Lucia Tantardini specialises in the Renaissance and Early Modern period, c. 1400-1600.

Dr Tantardini holds a PhD from the University of Cambridge. Previously she worked at Christie’s London and at the Art Institute of Chicago.

She joined Clare Hall as a Research Fellow and she is currently Official Fellow, Tutor, and Praelector.  At Clare Hall, she leads the Art and Architecture Special Interest Group, she co-organised the 50th Anniversary international conference Clare Hall and Italy (University of Bologna, 2015) and edited the volume Ralph Erskine and the invention of Clare Hall (2016), among other projects. 

In the Department of History of Art, she lectures for the Part I Tripos, which she convened for various years, and taught the Special Subject Drawing in Renaissance and Early Modern Italy c. 1450-1600, the only academic course worldwide entirely devoted to drawing. For the 500thanniversary of Leonardo da Vinci’s death, she organised the interdisciplinary conference ‘Leonardo (1519-2019): Art. History Science’ held at the Fitzwilliam Museum.  She is also Director of Studies at Clare College and Trinity Hall, as well as a Syndic of the Senate House of the University of Cambridge.

Dr Tantardini’s scholarship combines critical and visual approaches which both reflect her academic and professional background. Her research concentrates on the development of the art of drawing between Leonardo da Vinci and Caravaggio but more widely, her work addresses Renaissance drawing and painting, their interrelation, and their common theoretical inspiration, both as act and art.

History of Art at Clare Hall

Clare Hall has a distinguished community of art historians, making it a vibrant place for graduate students committed to this subject.  In addition to Dr Tantardini, current Official Fellows include Erma Hermens, director of the Hamilton Kerr Institute for the conservation of easel paintings.
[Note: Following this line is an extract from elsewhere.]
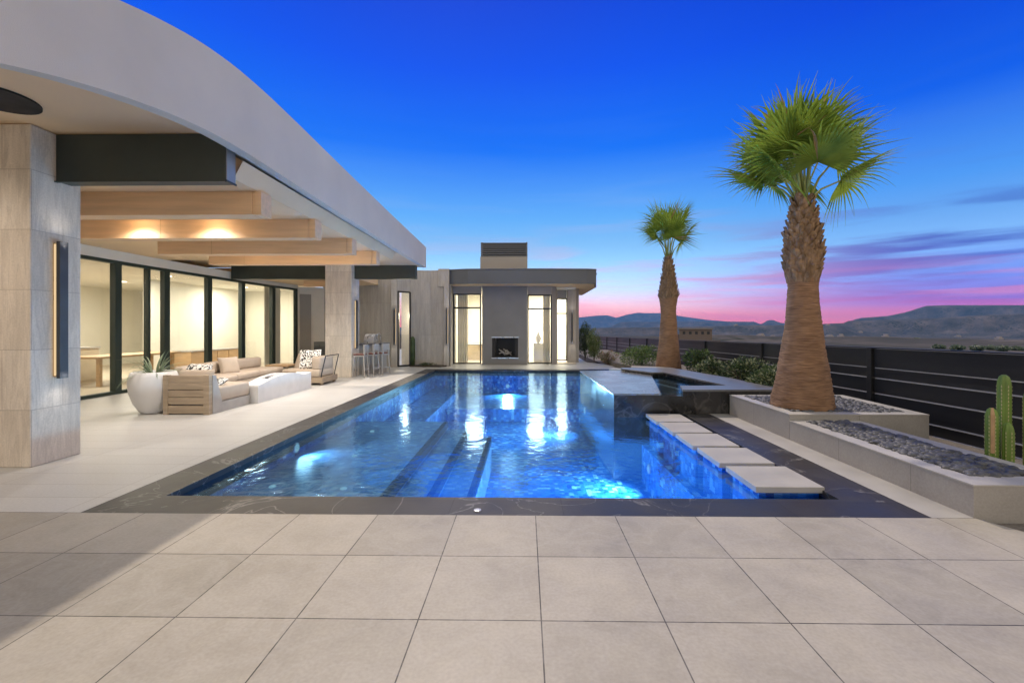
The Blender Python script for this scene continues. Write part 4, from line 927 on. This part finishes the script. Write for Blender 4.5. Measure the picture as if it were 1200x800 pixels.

Long prominent in History of Art, Clare Hall Emeriti Fellows in the subject feature eminent art historians such as Robert Anderson, former director of the British Museum, Gloria Carnevali, former Director of Jesús Soto Museum of Modern Art, Ciudad Bolívar, Venezuela, Renaissance scholar Paul Joannides, and Frances Spalding, former editor of the Burlington Magazine.

Moreover, the College is within walking distance of the University Library, the Department of History of Art, the Fitzwilliam Museum, and Kettle’s Yard, among other museums, and has a regular programme of exhibitions organised by the Clare Hall Art Committee.